BEGIN Information provided

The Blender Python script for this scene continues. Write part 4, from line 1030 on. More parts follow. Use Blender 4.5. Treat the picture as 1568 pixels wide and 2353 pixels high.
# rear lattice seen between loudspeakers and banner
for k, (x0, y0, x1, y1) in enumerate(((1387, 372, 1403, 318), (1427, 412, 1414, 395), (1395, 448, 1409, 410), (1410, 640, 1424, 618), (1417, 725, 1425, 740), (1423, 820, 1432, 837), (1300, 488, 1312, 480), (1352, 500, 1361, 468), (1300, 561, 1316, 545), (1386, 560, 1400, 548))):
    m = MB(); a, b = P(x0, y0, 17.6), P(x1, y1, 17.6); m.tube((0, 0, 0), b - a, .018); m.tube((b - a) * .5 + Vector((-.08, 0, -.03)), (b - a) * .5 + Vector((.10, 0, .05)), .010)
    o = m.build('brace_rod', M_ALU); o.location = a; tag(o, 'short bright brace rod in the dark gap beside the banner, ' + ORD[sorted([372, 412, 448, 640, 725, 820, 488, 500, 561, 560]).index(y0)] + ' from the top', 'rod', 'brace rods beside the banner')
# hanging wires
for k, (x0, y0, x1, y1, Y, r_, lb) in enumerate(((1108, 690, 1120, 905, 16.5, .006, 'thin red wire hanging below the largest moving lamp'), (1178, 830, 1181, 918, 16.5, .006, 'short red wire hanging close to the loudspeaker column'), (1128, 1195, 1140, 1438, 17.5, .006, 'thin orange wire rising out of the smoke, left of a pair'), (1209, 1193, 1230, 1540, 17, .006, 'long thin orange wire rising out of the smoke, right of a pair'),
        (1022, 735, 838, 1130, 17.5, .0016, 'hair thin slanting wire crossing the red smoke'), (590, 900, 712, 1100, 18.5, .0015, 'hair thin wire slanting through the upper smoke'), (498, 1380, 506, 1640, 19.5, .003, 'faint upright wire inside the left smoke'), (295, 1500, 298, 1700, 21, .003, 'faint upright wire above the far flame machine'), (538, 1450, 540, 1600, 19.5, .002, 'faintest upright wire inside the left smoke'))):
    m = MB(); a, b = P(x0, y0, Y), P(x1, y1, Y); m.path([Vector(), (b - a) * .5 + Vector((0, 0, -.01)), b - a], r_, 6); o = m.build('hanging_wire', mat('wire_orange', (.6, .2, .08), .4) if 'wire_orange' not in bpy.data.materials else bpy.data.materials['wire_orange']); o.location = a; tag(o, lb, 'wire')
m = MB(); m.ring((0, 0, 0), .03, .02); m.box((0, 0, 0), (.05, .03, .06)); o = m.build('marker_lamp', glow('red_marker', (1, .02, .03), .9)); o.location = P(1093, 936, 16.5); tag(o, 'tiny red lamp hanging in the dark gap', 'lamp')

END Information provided

Copy down the whole of the data above, matching it exactly.

The Blender Python script for this scene continues. Write part 4, from line 1030 on. More parts follow. Use Blender 4.5. Treat the picture as 1568 pixels wide and 2353 pixels high.
# rear lattice seen between loudspeakers and banner
for k, (x0, y0, x1, y1) in enumerate(((1387, 372, 1403, 318), (1427, 412, 1414, 395), (1395, 448, 1409, 410), (1410, 640, 1424, 618), (1417, 725, 1425, 740), (1423, 820, 1432, 837), (1300, 488, 1312, 480), (1352, 500, 1361, 468), (1300, 561, 1316, 545), (1386, 560, 1400, 548))):
    m = MB(); a, b = P(x0, y0, 17.6), P(x1, y1, 17.6); m.tube((0, 0, 0), b - a, .018); m.tube((b - a) * .5 + Vector((-.08, 0, -.03)), (b - a) * .5 + Vector((.10, 0, .05)), .010)
    o = m.build('brace_rod', M_ALU); o.location = a; tag(o, 'short bright brace rod in the dark gap beside the banner, ' + ORD[sorted([372, 412, 448, 640, 725, 820, 488, 500, 561, 560]).index(y0)] + ' from the top', 'rod', 'brace rods beside the banner')
# hanging wires
for k, (x0, y0, x1, y1, Y, r_, lb) in enumerate(((1108, 690, 1120, 905, 16.5, .006, 'thin red wire hanging below the largest moving lamp'), (1178, 830, 1181, 918, 16.5, .006, 'short red wire hanging close to the loudspeaker column'), (1128, 1195, 1140, 1438, 17.5, .006, 'thin orange wire rising out of the smoke, left of a pair'), (1209, 1193, 1230, 1540, 17, .006, 'long thin orange wire rising out of the smoke, right of a pair'),
        (1022, 735, 838, 1130, 17.5, .0016, 'hair thin slanting wire crossing the red smoke'), (590, 900, 712, 1100, 18.5, .0015, 'hair thin wire slanting through the upper smoke'), (498, 1380, 506, 1640, 19.5, .003, 'faint upright wire inside the left smoke'), (295, 1500, 298, 1700, 21, .003, 'faint upright wire above the far flame machine'), (538, 1450, 540, 1600, 19.5, .002, 'faintest upright wire inside the left smoke'))):
    m = MB(); a, b = P(x0, y0, Y), P(x1, y1, Y); m.path([Vector(), (b - a) * .5 + Vector((0, 0, -.01)), b - a], r_, 6); o = m.build('hanging_wire', mat('wire_orange', (.6, .2, .08), .4) if 'wire_orange' not in bpy.data.materials else bpy.data.materials['wire_orange']); o.location = a; tag(o, lb, 'wire')
m = MB(); m.ring((0, 0, 0), .03, .02); m.box((0, 0, 0), (.05, .03, .06)); o = m.build('marker_lamp', glow('red_marker', (1, .02, .03), .9)); o.location = P(1093, 936, 16.5); tag(o, 'tiny red lamp hanging in the dark gap', 'lamp')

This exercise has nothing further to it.